__Task instructions__
Retype only the lines below from the one with "What Blender Python" to the one with "PI = math.pi", inclusive, skipping every image.

__Recorded information__

▶

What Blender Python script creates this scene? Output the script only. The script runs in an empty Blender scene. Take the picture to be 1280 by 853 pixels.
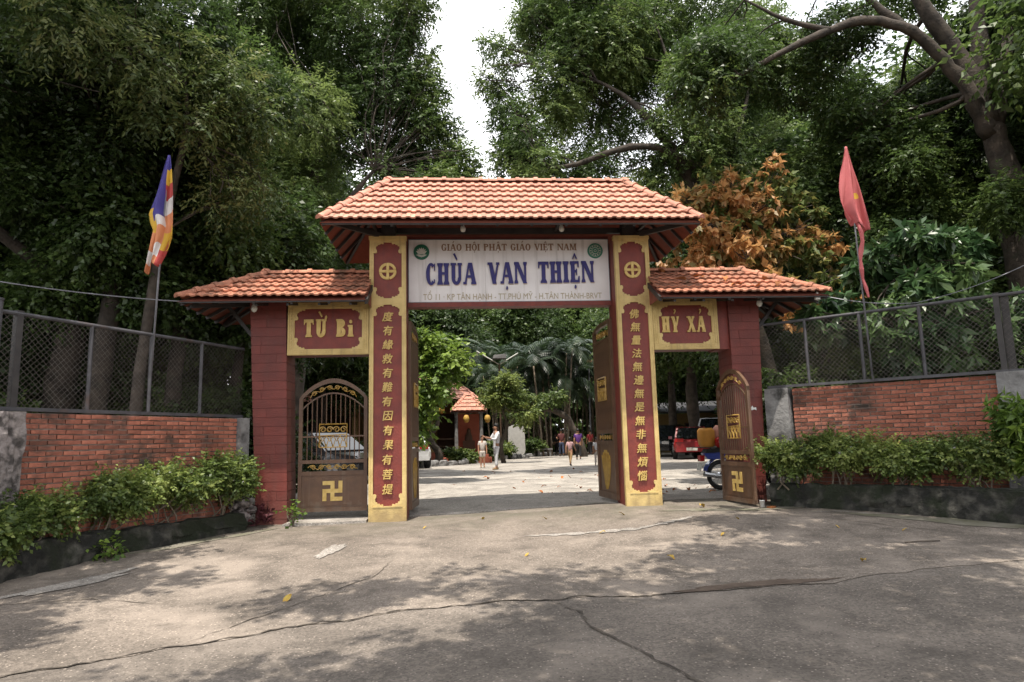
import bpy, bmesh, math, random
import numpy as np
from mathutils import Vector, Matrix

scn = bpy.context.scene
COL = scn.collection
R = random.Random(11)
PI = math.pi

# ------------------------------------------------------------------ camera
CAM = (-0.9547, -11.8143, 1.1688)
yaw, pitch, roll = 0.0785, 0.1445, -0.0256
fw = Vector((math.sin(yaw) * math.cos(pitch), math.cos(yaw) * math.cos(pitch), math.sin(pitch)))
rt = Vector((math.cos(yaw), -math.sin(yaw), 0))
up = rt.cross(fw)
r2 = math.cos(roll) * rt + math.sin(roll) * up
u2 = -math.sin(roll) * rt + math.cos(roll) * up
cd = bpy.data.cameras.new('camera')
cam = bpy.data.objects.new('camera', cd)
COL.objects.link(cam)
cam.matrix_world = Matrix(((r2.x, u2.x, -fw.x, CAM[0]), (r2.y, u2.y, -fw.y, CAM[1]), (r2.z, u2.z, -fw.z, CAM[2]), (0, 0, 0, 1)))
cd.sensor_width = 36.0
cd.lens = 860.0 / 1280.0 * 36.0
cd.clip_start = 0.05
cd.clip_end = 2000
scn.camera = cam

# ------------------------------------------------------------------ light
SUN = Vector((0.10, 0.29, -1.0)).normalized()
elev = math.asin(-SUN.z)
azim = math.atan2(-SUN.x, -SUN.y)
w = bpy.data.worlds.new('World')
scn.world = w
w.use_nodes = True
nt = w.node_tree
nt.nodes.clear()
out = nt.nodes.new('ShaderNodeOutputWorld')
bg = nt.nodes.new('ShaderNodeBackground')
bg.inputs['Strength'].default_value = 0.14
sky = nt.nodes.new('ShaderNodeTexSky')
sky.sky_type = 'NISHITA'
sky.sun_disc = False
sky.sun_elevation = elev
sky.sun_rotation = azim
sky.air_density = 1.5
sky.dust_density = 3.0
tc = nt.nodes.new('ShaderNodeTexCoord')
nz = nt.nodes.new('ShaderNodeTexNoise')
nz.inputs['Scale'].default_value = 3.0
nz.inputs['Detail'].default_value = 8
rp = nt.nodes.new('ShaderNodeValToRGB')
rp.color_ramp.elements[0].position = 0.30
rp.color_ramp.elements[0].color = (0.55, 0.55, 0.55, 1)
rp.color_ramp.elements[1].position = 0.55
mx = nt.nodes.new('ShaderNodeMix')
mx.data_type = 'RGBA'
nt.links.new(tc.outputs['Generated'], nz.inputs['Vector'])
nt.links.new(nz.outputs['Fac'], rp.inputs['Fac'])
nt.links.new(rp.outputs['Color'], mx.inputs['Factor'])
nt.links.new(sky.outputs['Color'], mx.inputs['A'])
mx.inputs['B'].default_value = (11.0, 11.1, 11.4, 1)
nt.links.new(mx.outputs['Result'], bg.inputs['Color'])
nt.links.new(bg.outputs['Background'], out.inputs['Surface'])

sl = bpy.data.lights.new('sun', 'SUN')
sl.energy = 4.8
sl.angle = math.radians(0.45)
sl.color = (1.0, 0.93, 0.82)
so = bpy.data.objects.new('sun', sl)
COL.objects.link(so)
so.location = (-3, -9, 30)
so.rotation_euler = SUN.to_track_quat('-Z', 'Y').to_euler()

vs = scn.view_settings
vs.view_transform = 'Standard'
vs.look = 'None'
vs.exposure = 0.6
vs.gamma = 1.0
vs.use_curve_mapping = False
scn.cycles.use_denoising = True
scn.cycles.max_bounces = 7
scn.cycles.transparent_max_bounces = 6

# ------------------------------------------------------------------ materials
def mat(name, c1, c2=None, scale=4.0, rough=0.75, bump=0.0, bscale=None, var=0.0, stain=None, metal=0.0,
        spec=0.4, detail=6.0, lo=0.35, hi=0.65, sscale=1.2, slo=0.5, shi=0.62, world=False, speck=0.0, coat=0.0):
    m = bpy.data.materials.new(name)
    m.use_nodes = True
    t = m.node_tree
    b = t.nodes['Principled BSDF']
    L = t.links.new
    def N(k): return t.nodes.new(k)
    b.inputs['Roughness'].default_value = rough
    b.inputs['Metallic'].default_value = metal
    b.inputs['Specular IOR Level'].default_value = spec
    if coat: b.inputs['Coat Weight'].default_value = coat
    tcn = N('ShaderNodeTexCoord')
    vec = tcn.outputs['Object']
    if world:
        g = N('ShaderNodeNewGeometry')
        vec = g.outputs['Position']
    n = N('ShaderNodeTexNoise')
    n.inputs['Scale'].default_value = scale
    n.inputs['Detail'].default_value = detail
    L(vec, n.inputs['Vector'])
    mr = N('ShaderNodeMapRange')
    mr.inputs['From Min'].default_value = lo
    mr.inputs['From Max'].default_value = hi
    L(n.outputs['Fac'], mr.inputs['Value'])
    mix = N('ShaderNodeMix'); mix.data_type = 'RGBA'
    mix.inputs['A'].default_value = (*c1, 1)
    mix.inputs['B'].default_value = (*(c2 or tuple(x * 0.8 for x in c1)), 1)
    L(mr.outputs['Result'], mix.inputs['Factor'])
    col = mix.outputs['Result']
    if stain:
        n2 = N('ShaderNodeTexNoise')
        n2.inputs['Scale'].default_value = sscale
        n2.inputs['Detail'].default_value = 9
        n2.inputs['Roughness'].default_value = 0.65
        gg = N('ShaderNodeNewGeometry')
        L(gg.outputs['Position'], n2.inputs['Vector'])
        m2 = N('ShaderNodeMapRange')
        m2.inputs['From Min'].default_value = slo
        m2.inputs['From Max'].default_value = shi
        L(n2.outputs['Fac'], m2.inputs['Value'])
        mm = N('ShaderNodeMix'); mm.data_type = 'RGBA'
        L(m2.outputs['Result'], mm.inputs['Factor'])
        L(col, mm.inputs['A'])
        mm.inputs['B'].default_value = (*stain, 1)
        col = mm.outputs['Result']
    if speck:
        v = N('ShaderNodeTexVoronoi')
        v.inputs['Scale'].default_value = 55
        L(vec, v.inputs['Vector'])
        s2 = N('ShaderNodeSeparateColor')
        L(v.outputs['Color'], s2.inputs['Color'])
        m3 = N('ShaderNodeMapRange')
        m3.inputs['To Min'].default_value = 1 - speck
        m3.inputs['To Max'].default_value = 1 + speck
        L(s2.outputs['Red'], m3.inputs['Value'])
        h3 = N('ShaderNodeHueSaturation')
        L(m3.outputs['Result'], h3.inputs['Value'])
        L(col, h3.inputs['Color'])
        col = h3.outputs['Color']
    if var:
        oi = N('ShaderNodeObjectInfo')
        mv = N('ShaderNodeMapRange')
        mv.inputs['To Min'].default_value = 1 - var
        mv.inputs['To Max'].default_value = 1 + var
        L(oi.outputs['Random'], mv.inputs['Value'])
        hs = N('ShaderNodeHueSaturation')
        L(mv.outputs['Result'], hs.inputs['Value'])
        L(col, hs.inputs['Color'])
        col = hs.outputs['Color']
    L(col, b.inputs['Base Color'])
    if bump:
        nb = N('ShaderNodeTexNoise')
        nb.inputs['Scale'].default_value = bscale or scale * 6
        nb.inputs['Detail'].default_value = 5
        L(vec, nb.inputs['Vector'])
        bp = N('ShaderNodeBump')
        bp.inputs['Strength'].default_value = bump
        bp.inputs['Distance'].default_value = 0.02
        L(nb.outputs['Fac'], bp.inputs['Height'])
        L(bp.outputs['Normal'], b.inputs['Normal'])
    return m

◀
▶

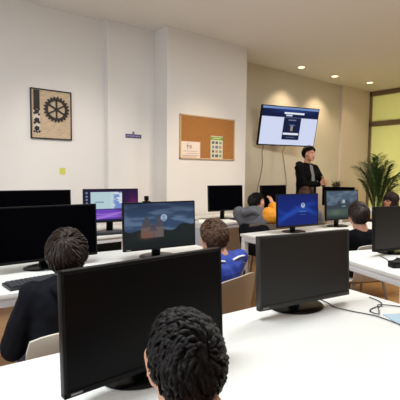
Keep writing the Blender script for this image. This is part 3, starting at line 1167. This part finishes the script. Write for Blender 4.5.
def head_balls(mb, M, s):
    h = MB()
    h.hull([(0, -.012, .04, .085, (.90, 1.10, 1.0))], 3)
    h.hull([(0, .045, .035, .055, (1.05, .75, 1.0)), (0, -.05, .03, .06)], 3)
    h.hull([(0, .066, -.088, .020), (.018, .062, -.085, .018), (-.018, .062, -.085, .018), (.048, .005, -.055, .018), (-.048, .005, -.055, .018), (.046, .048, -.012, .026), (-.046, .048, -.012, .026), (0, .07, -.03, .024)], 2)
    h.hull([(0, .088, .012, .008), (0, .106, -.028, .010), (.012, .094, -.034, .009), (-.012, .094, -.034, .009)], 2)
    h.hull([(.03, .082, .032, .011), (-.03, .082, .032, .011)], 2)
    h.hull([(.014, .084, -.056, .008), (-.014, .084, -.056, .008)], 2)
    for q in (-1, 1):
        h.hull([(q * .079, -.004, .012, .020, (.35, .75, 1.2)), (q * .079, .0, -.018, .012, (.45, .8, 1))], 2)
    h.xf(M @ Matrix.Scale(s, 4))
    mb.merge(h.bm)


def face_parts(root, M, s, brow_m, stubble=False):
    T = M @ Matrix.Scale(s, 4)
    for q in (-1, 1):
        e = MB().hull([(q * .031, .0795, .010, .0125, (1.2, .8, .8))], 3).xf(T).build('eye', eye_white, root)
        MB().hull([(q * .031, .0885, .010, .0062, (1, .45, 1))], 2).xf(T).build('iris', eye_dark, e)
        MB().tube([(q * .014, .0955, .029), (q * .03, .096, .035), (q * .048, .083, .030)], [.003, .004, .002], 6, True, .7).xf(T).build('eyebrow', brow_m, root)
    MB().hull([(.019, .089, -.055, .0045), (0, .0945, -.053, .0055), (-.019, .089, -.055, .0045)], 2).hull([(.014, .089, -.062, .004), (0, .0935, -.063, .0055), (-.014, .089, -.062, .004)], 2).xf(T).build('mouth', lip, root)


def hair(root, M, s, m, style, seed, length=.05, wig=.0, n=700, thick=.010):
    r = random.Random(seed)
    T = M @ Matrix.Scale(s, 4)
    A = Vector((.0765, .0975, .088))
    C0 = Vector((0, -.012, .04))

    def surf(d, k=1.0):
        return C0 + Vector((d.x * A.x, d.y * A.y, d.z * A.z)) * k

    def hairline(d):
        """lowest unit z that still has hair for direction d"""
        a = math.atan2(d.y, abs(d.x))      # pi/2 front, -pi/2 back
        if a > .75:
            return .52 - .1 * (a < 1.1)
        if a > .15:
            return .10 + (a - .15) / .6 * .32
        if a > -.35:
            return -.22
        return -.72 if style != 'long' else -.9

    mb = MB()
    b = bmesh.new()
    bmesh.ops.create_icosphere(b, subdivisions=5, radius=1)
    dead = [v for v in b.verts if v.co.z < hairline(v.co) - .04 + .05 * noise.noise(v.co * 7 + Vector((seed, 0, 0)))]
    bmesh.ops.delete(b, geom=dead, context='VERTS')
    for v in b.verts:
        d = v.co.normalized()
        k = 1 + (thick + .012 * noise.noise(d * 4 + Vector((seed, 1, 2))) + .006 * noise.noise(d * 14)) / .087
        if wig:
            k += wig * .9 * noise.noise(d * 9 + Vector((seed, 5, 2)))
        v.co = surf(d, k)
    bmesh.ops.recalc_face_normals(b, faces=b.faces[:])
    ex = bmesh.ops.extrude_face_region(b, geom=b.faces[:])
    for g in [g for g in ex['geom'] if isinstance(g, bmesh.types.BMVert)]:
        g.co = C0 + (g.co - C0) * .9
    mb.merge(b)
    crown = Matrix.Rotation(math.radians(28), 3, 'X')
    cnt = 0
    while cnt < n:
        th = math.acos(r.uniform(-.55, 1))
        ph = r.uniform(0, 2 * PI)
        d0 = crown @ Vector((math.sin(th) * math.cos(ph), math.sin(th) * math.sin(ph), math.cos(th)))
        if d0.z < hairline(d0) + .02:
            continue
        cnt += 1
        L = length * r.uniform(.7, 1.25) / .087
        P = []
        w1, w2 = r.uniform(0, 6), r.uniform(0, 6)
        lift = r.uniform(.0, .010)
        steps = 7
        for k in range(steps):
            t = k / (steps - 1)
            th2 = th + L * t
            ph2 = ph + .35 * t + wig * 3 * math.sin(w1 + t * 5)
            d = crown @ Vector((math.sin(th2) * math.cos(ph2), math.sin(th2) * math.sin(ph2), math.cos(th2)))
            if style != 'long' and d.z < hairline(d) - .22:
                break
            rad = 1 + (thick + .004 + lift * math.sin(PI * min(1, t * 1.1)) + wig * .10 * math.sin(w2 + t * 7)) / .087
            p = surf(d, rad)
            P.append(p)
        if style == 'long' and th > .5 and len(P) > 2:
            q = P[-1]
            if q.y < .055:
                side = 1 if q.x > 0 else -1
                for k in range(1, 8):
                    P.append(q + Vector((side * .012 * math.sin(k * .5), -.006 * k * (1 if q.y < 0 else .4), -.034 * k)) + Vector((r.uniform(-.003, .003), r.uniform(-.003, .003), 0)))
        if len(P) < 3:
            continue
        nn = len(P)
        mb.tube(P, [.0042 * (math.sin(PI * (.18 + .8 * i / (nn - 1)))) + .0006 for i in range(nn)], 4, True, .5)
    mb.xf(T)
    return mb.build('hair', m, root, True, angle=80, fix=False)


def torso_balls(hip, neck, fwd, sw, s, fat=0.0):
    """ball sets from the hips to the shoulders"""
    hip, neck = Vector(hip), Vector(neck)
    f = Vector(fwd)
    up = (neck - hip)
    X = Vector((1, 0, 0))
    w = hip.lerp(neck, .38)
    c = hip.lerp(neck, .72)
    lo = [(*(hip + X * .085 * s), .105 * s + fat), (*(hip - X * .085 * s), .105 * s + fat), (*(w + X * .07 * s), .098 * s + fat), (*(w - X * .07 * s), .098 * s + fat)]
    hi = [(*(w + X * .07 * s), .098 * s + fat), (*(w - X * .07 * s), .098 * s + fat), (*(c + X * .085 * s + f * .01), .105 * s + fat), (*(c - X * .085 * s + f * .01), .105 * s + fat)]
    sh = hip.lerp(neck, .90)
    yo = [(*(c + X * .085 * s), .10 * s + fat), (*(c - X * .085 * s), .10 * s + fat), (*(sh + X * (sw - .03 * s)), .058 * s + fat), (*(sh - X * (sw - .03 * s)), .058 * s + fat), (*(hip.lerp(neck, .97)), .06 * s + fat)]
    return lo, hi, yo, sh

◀
▶

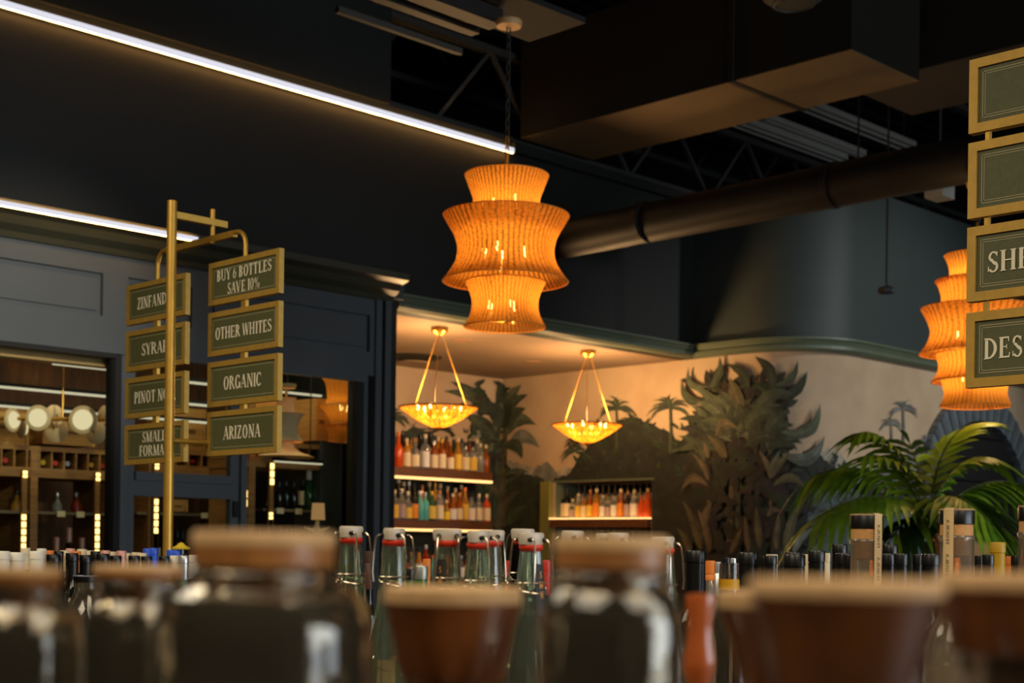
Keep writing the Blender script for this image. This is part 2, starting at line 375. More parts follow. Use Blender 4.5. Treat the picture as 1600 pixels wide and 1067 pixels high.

◀

__Finished answer__
What Blender Python script creates this scene? Output the script only. The script runs in an empty Blender scene. Take the picture to be 1280 by 853 pixels.
import bpy, bmesh, math, random
import numpy as np
from mathutils import Vector, Matrix

scn = bpy.context.scene
COL = scn.collection
R = random.Random(11)
PI = math.pi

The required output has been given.